O INDIVÍDUO NA SOCIEDADE

(...) Todo progresso foi essencialmente marcado pelo aumento das liberdades do indivíduo em desfavor da autoridade exterior tanto no que respeita à sua existência física como política ou econômica. No mundo físico, o homem progrediu até submeter às forças da natureza e utilizá-las em seu próprio proveito.

O homem primitivo dá os primeiros passos na estrada do progresso assim que consegue fazer fogo, reter o vento e captar água, ultrapassando-se a si próprio. Que papel tiveram a autoridade ou o governo neste esforço de melhoramento, de invenção e descoberta? Nenhum, ou antes, nenhum que fosse positivo. É sempre o indivíduo que consegue o êxito, apesar, geralmente das proibições, das perseguições e da intervenção da autoridade, tanto humana como divina.

(...) Houve um tempo em que o Estado não existia. O homem viveu em condições naturais, sem Estado nem governo organizado. As pessoas viviam agrupadas em pequenas comunidades de algumas famílias, cultivando a terra e dedicando-se à arte e ao artesanato. O indivíduo, e mais tarde a família, era a célula-base da vida social; cada um era livre e igualado ao seu vizinho. A sociedade humana desta época não era um Estado, mas sim uma associação voluntária, onde cada um se beneficiava da proteção de todos. Os mais velhos e os membros mais experimentados do grupo eram os guias e conselheiros. Eles ajudavam a resolver os problemas vitais, o que não significa governar e dominar o indivíduo.

Só mais tarde é que se vê aparecer governo político e Estado, conseqüências do desejo dos mais fortes de tomarem vantagem sobre os mais fracos, de alguns, contra o maior número. O Estado eclesiástico ou secular, serviu então para emprestar uma aparência de legalidade e de direito aos danos causados por alguns à maioria. Esta aparência de direito era o meio mais cômodo de governar o povo, porque um governo não pode existir sem o consentimento do povo, consentimento verdadeiro, tácito ou simulado. O constitucionalismo e a democracia são as formas modernas deste consentimento pretendido, inoculado por aquilo que se chama “educação”, verdadeiro doutrinamento público e privado.
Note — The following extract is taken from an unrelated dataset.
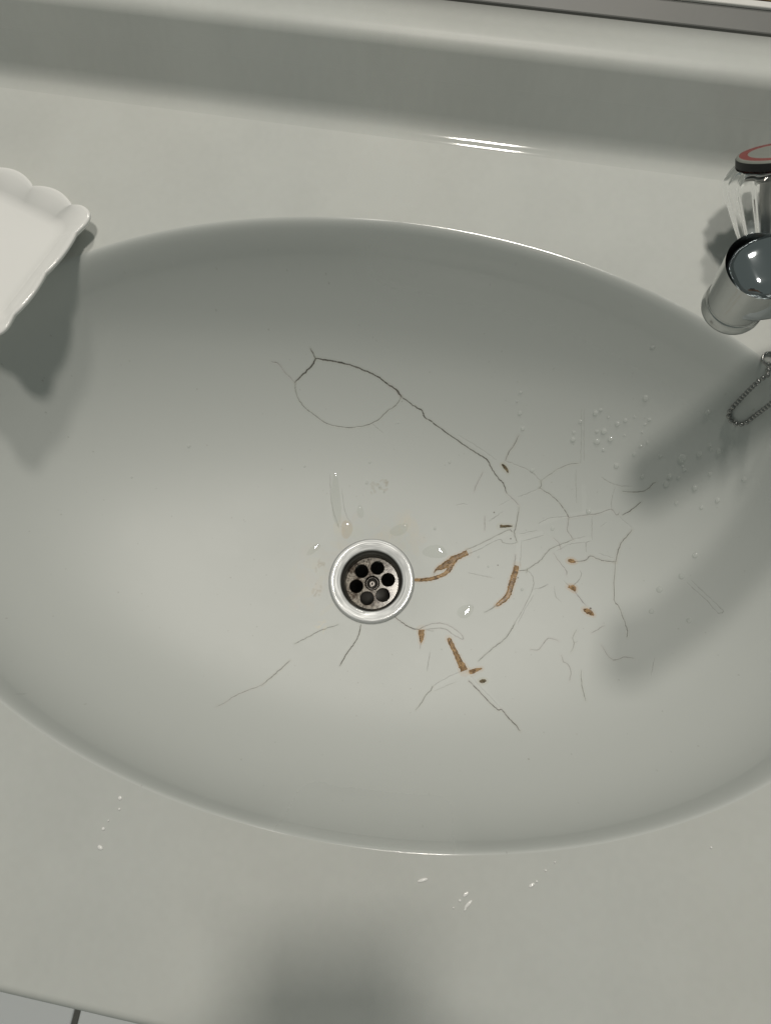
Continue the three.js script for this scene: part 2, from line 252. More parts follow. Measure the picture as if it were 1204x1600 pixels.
// ---------------------------------------------------------------- materials
const TX = [-0.32, 0.32, -0.21, 0.21], TW = 2048, TH = 1344;
function wander(pts, step, amp) {   // a slightly irregular line through the points
  const c = new THREE.CatmullRomCurve3(pts.map(([x, z]) => new THREE.Vector3(x, 0, z)), false, 'centripetal', 0.5);
  const n = Math.max(2, Math.round(c.getLength() / step)), out = [];
  for (let i = 0; i <= n; i++) { const p = c.getPoint(i / n); const k = i === 0 || i === n ? 0 : amp; out.push([p.x + (rnd() - 0.5) * k, p.z + (rnd() - 0.5) * k]); }
  return out;
}
function crackCanvases() {
  const cv = document.createElement('canvas'), bv = document.createElement('canvas'), rv = document.createElement('canvas');
  for (const c of [cv, bv, rv]) { c.width = TW; c.height = TH; }
  const g = cv.getContext('2d'), b = bv.getContext('2d'), r = rv.getContext('2d');
  const X = (x) => ((x / 1000 - TX[0]) / (TX[1] - TX[0])) * TW, Z = (z) => ((z / 1000 - TX[2]) / (TX[3] - TX[2])) * TH, S = TW / ((TX[1] - TX[0]) * 1000);
  g.fillStyle = BASE_CSS; g.fillRect(0, 0, TW, TH);
  b.fillStyle = 'rgb(160,160,160)'; b.fillRect(0, 0, TW, TH);
  // gloss: polished along the back lip and one stretch of the front lip, scrubbed dull elsewhere and inside
  const rd = r.createImageData(TW, TH), ss = THREE.MathUtils.smoothstep;
  for (let y = 0; y < TH; y++) for (let x = 0; x < TW; x++) {
    const wx = TX[0] + (x / TW) * (TX[1] - TX[0]), wz = TX[2] + (y / TH) * (TX[3] - TX[2]), s = Math.hypot(wx / A0, wz / B0), o = (y * TW + x) * 4;
    const back = ss(-wz, -0.02, 0.06) * ss(wx, -0.09, -0.01), front = ss(wz, 0.05, 0.12) * ss(wx, -0.05, 0.0) * (1 - ss(wx, 0.07, 0.11));
    const lip = THREE.MathUtils.lerp(226, 24, Math.min(1, back + front)), inside = 1 - ss(s, 0.84, 0.96);
    rd.data[o + 1] = THREE.MathUtils.lerp(lip, 124, inside) + (rnd() - 0.5) * 8; rd.data[o + 3] = 255;
  }
  r.putImageData(rd, 0, 0);
  // mottling of the worn gel coat
  for (let i = 0; i < 500; i++) {
    const x = rnd() * TW, y = rnd() * TH, q = 12 + rnd() * 70, k = rnd();
    g.fillStyle = k < 0.4 ? 'rgba(196,178,166,0.018)' : k < 0.7 ? 'rgba(176,190,176,0.018)' : 'rgba(150,148,140,0.014)';
    g.beginPath(); g.ellipse(x, y, q, q * (0.4 + rnd() * 0.6), rnd() * 3, 0, 7); g.fill();
  }
  for (let i = 0; i < 900; i++) {   // fine specks
    g.fillStyle = rnd() < 0.55 ? 'rgba(90,86,76,' + (0.04 + rnd() * 0.16) + ')' : 'rgba(225,222,212,' + (0.05 + rnd() * 0.12) + ')';
    g.beginPath(); g.arc(rnd() * TW, rnd() * TH, 0.5 + rnd() * 1.3, 0, 7); g.fill();
  }
  for (let i = 0; i < 260; i++) {   // scouring scratches
    const x = rnd() * TW, y = rnd() * TH, a = rnd() * 3.14, l = 10 + rnd() * 60;
    r.strokeStyle = 'rgba(0,' + (rnd() < 0.5 ? 60 : 200) + ',0,0.35)'; r.lineWidth = 0.8; r.beginPath(); r.moveTo(x, y); r.lineTo(x + Math.cos(a) * l, y + Math.sin(a) * l); r.stroke();
  }
  for (let i = 0; i < 420; i++) {
    const x = rnd() * TW, y = rnd() * TH, q = 8 + rnd() * 60;
    r.fillStyle = 'rgba(0,' + (rnd() < 0.5 ? 90 : 170) + ',0,0.05)'; r.beginPath(); r.ellipse(x, y, q, q * (0.3 + rnd() * 0.7), rnd() * 3, 0, 7); r.fill();
  }
  const path = (c, pts) => { c.beginPath(); pts.forEach(([x, z], i) => (i ? c.lineTo(X(x), Z(z)) : c.moveTo(X(x), Z(z)))); c.stroke(); };
  for (const c of [g, b, r]) { c.lineCap = 'round'; c.lineJoin = 'round'; }
  for (const p of PALE) { g.strokeStyle = 'rgba(222,222,215,0.11)'; g.lineWidth = 3.1 * S; path(g, wander(p, 2, 0.4)); b.strokeStyle = 'rgba(170,170,170,0.6)'; b.lineWidth = 3 * S; path(b, p); }     // filled, whitish strips between double cracks
  for (const k of CRACKS) {
    const line = wander(k.p, 1.6, 0.5), off = line.map(([x, z]) => [x + 0.5, z + 0.45]);
    if (k.s > 0.4) { g.strokeStyle = 'rgba(150,140,122,' + 0.07 * k.s + ')'; g.lineWidth = 3.2 * S; path(g, line); }        // discoloured margin
    g.strokeStyle = 'rgba(206,204,196,' + 0.25 * k.s + ')'; g.lineWidth = 0.5 * S; path(g, off);                              // pale lifted edge
    for (let i = 0; i < line.length - 1; i++) {                                                                                 // the crack, dark in places
      const ends = Math.min(1, (Math.min(i, line.length - 2 - i) + 1.2) / 3), f = k.s * (0.62 + 0.38 * rnd()) * (0.55 + 0.45 * ends);
      g.strokeStyle = 'rgba(54,50,43,' + Math.min(1, f * 0.95) + ')'; g.lineWidth = (k.s < 0.8 ? 0.68 : 0.86) * k.w * S * (0.65 + 0.5 * rnd()) * (0.6 + 0.4 * ends);
      path(g, [line[i], line[i + 1]]);
    }
    b.strokeStyle = 'rgba(30,30,30,' + Math.min(1, 0.3 + 0.7 * k.s) + ')'; b.lineWidth = 0.8 * k.w * S; path(b, line);
    b.strokeStyle = 'rgba(205,205,205,' + 0.5 * k.s + ')'; b.lineWidth = 0.6 * S; path(b, off);
  }
  // stains: pale rust and lime round the chips, the drip by the drain
  for (const c of CHIPS) for (const [x, z, w] of c.p) {
    g.fillStyle = c.dark ? 'rgba(150,128,92,0.06)' : 'rgba(188,138,84,0.075)';
    g.beginPath(); g.arc(X(x), Z(z), (w / 2 + 1.6) * S, 0, 7); g.fill();
  }
  for (let i = 0; i < 46; i++) {    // greyish dregs left of and above the drain
    const [cx, cz] = [[-42, 20], [-12, -47], [-5, -50], [-31, 65], [-40, 40]][i % 5];
    g.fillStyle = i % 5 === 3 ? 'rgba(214,204,174,0.16)' : 'rgba(134,118,90,0.13)';
    g.beginPath(); g.ellipse(X(cx + (rnd() - 0.5) * 7), Z(cz + (rnd() - 0.5) * 9), (0.6 + rnd() * 2) * S, (0.4 + rnd()) * S, rnd() * 3, 0, 7); g.fill();
  }
  for (let i = 0; i < 70; i++) {    // beige stain and painted warm sheen round the drain
    const a = 2.4 + rnd() * 3.0, d = 36 + rnd() * 26;
    g.fillStyle = 'rgba(212,190,158,' + (0.025 + rnd() * 0.03) + ')';
    g.beginPath(); g.ellipse(X(Math.cos(a) * d), Z(27 + Math.sin(a) * d * 0.95), (2 + rnd() * 7) * S, (1.5 + rnd() * 4) * S, rnd() * 3, 0, 7); g.fill();
  }
  for (const [x, z, q] of [[97.9, -24.7, 0.5], [107.6, 3.6, 0.5], [161.5, 18.5, 0.7], [82.5, -42.5, 0.5], [91.6, -3.4, 0.45]]) { g.fillStyle = 'rgba(60,52,44,0.75)'; g.beginPath(); g.arc(X(x), Z(z), q * S, 0, 7); g.fill(); }
  const tex = (c, srgb) => { const t = new THREE.CanvasTexture(c); if (srgb) t.colorSpace = THREE.SRGBColorSpace; t.magFilter = THREE.LinearFilter; return t; };
  return [tex(cv, true), tex(bv), tex(rv)];
}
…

O povo consente porque é convencido da necessidade da autoridade; inculcam-lhe a idéia de que o homem é mau, virulento e demasiado incompetente para saber o que é bom para si. É a idéia fundamental de qualquer governo e de toda opressão. Deus e Estado só existem por serem apoiados por esta doutrina. Todavia, o Estado não é senão um nome, uma abstração. Como outras concepções do mesmo tipo, nação, raça, humanidade, ela não tem realidade orgânica. Chamar ao Estado um organismo é uma tendência doentia de fazer de uma palavra um feitiço. (...) Mas ainda, o espírito do homem, do indivíduo, é o primeiro a revoltar-se contra a injustiça, e o aviltamento; o primeiro a conceber a idéia de resistência às condições nas quais se debate. O indivíduo é o gerador do pensamento libertador, e também do ato libertador.

E isso não diz respeito apenas ao combate político, mas toda a variedade dos esforços humanos, em qualquer momento e em toda à parte. É sempre o indivíduo, o homem com sua pujança de caráter e a sua vontade de liberdade que abre o caminho do progresso humano e transpõe os primeiros passos para um mundo melhor e mais livre; em ciências, em filosofia, no domínio das artes como no da indústria, o seu gênio eleva-se até o ápice, concebe o impossível, materializa o seu sonho e comunica o seu entusiasmo aos outros, que se envolvem, por seu turno, no amálgama. No domínio social, o profeta, o visionário, o idealista que sonha com um mundo segundo o seu coração, ilumina a estrada das grandes realizações.

Fonte: O Indivíduo na Sociedade / Emma Goldman / Editora Achiamé.